Is the new CIO role of today cultivating CEOs of the future?
The CIO role is changing — there’s no doubt about that — but the question remains: What does the new CIO role comprise? During her keynote presentation at the Forrester IT Forum in Las Vegas this week, Ursula Burns, CEO of Xerox, said the new CIO role is changing dramatically.
In its last CIO search, Xerox wasn’t looking for the highest-ranking IT person: Burns was looking for someone who was ready for real business.
“When we were looking to fill our CIO position we started out looking for sitting CIOs, and there were some great candidates,” Burns said. “However, none of those candidates gave me what I was looking for. I was looking for someone who spoke my language.”
While every CIO candidate supplied her with information about improving the website or applying the latest and greatest technologies, none of it applied to her as the CEO or provided what she needed from the business perspective, Burns said. Nobody talked to her about what the business needed, what they thought her business problems were or how they could be solved.

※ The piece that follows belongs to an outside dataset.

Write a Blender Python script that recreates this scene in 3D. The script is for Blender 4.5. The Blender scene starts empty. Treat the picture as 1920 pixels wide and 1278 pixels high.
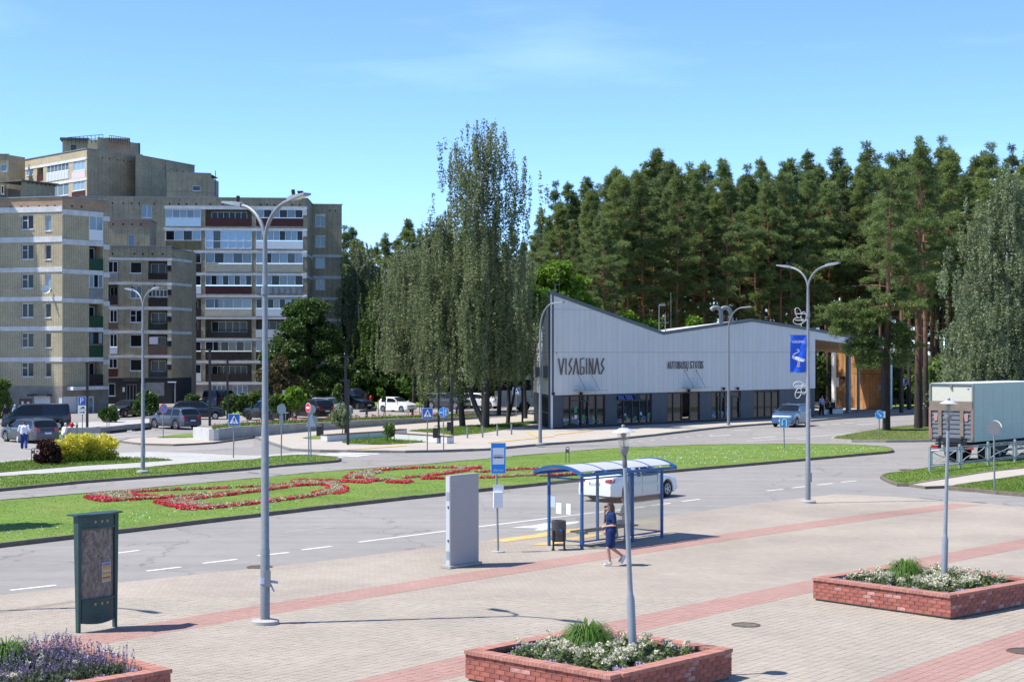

“I wanted them to ask me about business problems and how we could work together to find solutions to these problems,” she said. “I wanted someone who could speak my language and not necessarily someone who was very techie.”
Burns and Xerox finally chose their current CIO because he provided exactly what Burns sought: He had a point of view on the current company priorities and initiatives and addressed problems and solutions from a business perspective.
“We chose a CIO who didn’t have a technical background,” she said. “He was a consultant for years and he could translate tech speak into something the business could understand.”
Is this where the new CIO is headed? If the sessions at the forum are any indication, it appears that way. An innovator, a go-getter and an executive who can wear leadership hats across the organization outside of IT seems to be the next generation of CIOs.
But what’s next for the new CIO?
“My hunch is that a large number of the next-generation CEOs will actually be former CIOs,” Burns said. “That’s how much I think the role of the CIO is changing.”